### Records shown
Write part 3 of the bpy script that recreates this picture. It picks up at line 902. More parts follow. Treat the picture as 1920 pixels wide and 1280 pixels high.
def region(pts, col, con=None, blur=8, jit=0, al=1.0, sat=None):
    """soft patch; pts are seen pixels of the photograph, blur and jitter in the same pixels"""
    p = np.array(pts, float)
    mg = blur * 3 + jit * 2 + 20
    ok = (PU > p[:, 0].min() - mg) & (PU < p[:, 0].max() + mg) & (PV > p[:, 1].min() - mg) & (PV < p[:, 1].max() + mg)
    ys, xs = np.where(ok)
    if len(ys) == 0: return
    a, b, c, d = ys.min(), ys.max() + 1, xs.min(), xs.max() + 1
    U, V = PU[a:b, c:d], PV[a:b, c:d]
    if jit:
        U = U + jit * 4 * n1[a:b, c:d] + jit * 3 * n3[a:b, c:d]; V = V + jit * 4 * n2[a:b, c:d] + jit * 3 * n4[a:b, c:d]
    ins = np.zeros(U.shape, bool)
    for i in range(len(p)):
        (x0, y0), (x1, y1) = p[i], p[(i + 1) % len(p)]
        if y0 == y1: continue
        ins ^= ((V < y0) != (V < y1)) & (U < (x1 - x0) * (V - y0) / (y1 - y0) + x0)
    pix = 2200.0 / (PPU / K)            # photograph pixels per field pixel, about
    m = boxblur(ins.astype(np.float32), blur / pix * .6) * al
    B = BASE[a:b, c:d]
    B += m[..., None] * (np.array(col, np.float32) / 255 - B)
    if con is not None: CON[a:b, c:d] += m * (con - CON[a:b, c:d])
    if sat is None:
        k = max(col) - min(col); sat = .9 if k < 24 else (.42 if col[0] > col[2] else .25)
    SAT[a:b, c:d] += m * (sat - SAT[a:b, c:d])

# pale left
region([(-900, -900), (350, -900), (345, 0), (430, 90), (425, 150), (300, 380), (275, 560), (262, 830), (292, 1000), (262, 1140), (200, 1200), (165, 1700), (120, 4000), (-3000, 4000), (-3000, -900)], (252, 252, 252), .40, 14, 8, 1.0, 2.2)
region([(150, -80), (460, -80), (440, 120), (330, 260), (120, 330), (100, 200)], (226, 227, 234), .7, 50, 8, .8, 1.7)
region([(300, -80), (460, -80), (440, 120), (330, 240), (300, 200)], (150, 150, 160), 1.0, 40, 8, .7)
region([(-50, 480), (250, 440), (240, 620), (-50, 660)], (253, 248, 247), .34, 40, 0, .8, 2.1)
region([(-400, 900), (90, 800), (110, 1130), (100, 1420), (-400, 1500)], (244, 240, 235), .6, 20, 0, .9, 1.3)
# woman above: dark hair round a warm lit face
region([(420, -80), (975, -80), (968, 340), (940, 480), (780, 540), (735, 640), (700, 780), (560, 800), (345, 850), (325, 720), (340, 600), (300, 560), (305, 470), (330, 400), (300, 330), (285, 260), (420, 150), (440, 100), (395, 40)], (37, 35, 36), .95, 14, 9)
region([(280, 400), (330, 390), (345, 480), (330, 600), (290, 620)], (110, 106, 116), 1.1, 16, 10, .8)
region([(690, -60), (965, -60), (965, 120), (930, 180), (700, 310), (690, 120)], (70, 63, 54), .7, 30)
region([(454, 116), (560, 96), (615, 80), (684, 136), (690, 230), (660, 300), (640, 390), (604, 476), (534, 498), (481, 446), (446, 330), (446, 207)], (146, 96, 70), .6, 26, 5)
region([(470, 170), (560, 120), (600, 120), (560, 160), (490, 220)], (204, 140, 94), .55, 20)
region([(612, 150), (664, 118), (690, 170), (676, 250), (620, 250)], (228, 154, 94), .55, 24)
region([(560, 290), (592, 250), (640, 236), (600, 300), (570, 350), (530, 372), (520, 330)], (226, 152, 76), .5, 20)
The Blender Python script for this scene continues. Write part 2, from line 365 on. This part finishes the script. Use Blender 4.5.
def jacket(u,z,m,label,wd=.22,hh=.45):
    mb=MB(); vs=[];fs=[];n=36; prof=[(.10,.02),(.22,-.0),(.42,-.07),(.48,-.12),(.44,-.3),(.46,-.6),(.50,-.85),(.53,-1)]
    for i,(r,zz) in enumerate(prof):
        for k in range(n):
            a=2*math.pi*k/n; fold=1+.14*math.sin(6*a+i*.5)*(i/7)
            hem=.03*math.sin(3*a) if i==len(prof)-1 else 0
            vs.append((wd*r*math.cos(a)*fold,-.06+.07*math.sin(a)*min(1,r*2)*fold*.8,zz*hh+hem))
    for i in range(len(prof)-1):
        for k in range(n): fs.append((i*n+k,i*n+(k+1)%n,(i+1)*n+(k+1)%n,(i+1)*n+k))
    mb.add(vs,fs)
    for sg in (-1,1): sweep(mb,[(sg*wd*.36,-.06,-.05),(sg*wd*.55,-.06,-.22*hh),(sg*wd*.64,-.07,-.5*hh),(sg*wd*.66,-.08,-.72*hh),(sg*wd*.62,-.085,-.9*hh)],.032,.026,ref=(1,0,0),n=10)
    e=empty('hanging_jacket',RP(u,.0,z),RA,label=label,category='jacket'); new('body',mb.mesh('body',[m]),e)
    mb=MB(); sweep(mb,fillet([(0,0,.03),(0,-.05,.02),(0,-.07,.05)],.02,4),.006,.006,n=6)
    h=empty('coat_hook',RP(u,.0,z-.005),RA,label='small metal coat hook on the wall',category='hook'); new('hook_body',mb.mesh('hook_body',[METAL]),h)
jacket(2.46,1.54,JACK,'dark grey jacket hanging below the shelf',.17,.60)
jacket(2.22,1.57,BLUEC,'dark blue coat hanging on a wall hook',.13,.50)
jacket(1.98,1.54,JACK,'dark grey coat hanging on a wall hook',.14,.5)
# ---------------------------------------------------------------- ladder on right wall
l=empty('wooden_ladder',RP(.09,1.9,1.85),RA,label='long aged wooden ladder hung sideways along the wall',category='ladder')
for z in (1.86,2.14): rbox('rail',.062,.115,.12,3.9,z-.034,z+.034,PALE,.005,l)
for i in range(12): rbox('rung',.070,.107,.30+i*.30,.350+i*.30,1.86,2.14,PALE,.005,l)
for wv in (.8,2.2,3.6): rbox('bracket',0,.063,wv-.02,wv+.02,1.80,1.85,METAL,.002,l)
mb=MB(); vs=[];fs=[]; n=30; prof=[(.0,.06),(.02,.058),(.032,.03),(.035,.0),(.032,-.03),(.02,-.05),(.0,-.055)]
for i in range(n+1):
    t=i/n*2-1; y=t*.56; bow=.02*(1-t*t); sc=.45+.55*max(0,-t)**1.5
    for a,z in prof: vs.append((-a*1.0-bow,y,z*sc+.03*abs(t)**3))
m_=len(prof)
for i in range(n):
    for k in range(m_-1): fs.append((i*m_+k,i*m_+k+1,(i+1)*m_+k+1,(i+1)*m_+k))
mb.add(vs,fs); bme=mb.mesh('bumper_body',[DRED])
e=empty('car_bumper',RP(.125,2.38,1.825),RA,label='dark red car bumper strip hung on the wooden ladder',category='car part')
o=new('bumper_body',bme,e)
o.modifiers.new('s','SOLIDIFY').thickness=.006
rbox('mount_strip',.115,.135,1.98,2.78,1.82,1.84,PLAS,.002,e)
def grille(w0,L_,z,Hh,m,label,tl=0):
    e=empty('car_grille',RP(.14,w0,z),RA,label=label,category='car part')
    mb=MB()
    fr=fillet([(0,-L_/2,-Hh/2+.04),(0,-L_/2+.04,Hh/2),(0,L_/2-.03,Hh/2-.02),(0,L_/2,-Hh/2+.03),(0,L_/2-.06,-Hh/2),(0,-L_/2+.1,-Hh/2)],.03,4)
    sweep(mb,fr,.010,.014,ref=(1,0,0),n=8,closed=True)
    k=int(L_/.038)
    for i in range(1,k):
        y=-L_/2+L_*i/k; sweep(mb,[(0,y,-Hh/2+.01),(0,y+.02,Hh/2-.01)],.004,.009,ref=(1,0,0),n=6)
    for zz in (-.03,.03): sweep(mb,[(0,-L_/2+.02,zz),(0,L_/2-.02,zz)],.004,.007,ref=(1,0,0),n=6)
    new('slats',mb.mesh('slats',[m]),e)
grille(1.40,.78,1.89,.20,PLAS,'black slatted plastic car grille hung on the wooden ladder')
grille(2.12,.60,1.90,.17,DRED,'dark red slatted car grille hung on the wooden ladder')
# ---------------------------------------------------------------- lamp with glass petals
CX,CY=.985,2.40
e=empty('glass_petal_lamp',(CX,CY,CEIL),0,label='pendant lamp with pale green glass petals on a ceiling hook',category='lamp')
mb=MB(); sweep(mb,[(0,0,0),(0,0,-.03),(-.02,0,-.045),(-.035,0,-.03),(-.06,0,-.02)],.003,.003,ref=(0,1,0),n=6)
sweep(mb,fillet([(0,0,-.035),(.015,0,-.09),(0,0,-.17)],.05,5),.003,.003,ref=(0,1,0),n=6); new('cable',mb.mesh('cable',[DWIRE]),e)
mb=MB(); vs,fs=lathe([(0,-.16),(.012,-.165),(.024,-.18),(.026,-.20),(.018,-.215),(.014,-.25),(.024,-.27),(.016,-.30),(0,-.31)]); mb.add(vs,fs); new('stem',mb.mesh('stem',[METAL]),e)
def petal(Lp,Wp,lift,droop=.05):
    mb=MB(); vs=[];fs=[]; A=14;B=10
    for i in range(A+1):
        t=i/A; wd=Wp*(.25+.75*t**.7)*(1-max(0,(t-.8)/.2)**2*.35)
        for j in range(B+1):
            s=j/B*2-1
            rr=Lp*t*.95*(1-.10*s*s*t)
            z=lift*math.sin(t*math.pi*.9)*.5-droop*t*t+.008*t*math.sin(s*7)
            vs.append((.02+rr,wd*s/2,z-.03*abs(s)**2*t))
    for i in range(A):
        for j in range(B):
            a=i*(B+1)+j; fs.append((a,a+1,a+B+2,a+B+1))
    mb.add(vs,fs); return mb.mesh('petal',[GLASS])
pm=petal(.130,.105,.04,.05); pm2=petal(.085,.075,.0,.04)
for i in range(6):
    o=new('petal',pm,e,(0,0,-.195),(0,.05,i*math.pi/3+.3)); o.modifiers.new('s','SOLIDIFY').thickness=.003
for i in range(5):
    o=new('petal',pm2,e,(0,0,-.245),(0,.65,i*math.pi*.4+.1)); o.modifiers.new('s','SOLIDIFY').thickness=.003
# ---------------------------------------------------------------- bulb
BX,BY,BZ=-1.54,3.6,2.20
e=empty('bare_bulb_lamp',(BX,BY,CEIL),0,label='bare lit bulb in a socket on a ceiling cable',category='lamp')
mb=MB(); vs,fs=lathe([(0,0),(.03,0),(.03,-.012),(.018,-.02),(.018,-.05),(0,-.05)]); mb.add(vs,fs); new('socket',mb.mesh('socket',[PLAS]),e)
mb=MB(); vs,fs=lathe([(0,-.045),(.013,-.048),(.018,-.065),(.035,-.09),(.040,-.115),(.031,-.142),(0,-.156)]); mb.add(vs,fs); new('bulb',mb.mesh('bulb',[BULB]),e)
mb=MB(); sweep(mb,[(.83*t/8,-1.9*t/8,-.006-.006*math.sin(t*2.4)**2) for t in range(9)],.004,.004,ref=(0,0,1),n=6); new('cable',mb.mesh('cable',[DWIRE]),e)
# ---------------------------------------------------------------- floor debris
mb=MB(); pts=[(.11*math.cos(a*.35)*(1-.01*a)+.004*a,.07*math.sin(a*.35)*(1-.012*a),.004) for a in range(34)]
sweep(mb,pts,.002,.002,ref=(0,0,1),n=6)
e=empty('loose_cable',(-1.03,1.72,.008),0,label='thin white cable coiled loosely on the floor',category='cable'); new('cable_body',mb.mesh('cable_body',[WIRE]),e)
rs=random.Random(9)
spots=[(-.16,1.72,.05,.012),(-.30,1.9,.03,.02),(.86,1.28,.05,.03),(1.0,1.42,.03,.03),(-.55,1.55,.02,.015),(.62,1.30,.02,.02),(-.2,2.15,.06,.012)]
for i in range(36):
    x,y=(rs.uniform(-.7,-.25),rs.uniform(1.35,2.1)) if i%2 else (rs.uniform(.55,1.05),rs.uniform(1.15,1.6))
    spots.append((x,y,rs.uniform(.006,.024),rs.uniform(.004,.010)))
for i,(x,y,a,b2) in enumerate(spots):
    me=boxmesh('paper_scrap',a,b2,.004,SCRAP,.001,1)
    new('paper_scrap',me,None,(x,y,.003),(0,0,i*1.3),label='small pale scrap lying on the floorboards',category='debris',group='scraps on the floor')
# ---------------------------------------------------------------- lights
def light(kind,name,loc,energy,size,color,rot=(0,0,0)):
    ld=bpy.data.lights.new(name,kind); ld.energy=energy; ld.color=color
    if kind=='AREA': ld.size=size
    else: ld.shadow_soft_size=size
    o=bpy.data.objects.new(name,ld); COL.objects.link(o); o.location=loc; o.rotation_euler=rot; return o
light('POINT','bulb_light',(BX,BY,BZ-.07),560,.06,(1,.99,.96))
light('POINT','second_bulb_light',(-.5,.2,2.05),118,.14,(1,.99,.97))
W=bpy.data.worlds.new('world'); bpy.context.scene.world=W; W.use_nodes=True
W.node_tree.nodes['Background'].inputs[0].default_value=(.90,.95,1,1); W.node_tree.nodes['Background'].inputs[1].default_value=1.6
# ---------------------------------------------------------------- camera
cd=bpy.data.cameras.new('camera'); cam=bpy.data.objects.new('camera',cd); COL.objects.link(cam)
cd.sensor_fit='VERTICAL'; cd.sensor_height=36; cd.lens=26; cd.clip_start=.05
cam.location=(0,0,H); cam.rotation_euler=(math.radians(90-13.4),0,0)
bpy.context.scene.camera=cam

### Exercise directions
State the number of lines holding the word "this" in the listing. Add nothing else.

### Final result
2